>> BEGIN

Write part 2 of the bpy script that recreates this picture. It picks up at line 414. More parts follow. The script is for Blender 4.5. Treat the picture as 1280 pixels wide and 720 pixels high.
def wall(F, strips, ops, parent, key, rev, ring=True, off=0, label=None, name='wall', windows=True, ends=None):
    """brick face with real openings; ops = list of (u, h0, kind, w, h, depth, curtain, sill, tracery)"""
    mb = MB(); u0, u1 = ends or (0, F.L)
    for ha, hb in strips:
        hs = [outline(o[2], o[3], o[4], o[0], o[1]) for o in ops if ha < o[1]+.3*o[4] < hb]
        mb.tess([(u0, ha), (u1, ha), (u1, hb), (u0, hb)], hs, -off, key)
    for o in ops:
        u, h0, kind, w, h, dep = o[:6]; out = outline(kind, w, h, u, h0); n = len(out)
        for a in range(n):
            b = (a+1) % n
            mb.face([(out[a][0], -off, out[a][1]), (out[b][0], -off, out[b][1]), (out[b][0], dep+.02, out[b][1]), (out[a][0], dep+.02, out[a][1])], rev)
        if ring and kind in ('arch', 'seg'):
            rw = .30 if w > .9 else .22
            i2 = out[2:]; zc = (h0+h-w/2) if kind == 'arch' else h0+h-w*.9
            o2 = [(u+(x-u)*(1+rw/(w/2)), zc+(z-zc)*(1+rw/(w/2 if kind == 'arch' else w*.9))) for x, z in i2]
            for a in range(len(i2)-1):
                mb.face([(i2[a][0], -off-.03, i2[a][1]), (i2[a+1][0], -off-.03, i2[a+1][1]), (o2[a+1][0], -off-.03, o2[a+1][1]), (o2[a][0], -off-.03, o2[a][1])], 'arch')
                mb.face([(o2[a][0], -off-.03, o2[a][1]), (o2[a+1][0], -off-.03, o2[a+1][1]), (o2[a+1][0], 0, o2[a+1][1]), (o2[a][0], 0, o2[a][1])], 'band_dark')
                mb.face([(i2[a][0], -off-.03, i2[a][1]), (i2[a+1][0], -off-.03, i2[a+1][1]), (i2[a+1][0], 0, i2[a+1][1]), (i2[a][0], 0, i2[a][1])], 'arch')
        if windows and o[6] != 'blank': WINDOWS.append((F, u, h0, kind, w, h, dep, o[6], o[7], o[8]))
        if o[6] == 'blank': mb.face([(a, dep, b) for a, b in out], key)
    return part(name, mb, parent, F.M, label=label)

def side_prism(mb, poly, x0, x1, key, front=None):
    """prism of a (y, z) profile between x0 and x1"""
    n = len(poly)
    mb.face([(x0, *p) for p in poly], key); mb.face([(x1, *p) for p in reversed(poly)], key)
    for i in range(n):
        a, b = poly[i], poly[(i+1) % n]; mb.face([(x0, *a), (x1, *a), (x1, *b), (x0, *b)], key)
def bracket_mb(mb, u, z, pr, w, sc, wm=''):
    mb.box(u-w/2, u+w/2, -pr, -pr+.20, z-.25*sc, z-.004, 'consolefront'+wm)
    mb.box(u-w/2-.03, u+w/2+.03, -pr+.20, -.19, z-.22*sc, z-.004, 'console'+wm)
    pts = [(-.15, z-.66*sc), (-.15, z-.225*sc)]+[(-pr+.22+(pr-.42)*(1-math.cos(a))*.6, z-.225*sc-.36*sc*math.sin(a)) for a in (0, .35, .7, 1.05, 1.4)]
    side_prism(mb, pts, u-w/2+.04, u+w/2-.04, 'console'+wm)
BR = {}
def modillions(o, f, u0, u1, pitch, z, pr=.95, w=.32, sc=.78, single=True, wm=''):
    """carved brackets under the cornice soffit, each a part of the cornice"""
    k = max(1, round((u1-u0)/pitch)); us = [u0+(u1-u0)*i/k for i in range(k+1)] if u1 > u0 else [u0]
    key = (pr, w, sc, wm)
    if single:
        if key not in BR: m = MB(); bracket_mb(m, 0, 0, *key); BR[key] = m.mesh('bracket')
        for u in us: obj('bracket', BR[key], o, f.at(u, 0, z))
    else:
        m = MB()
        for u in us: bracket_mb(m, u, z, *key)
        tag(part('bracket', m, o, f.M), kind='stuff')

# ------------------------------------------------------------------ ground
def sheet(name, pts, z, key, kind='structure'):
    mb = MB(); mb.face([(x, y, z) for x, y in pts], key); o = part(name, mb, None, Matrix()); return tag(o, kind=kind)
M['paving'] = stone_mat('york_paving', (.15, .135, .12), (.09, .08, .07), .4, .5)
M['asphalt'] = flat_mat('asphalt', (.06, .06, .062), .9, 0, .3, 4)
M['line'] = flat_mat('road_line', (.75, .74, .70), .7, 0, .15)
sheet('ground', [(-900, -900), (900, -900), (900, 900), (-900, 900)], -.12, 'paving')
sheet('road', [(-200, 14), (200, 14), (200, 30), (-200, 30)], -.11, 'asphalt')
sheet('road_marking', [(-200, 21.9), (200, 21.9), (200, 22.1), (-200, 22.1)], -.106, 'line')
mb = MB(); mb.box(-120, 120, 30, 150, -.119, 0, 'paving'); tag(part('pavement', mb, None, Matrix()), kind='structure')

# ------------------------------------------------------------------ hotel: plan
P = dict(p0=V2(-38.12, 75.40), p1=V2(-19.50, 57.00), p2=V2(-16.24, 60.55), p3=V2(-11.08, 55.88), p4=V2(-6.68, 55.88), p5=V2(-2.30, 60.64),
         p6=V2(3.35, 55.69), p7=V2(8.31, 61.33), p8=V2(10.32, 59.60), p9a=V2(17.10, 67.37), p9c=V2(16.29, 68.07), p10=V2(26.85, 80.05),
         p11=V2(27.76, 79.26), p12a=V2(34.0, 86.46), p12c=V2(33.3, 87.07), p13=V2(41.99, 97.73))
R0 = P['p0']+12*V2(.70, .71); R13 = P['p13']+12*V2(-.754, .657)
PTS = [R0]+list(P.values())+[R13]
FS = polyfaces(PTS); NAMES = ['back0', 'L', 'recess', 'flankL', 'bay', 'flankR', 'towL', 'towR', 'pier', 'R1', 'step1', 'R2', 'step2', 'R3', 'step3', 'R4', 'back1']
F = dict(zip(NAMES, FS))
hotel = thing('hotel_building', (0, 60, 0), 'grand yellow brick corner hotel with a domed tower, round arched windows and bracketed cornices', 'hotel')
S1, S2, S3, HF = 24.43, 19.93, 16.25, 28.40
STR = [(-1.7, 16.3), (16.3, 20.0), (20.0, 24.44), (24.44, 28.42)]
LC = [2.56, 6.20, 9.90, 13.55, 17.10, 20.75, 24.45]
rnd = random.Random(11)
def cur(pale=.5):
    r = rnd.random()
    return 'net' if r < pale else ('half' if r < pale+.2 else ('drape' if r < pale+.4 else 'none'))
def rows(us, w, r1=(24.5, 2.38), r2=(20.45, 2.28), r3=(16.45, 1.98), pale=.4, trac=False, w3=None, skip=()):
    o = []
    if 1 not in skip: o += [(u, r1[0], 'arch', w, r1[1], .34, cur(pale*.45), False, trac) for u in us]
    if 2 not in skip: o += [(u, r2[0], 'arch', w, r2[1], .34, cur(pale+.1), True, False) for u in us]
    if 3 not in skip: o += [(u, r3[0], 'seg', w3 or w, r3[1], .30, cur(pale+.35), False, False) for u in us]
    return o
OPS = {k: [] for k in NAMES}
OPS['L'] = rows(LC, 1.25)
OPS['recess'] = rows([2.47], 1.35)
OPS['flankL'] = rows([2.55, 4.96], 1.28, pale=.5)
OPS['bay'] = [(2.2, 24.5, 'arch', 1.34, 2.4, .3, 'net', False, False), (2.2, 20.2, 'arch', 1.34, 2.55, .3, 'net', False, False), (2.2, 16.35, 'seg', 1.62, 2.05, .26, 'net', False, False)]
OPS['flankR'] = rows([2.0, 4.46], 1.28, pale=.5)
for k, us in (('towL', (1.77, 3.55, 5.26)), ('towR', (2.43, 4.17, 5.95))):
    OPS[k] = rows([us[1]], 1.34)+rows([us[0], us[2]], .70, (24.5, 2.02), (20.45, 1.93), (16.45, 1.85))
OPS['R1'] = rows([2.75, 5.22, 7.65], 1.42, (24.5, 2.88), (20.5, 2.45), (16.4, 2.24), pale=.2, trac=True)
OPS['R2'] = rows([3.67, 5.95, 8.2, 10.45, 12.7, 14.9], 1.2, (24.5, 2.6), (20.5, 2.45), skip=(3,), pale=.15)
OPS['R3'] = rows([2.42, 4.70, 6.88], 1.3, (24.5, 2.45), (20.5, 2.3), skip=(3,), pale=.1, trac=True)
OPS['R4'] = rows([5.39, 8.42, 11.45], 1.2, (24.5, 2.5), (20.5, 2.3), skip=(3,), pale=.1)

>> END

The exercise
Give only the number of lines in the preceding material that contain the string "outline".

Exercise answer
2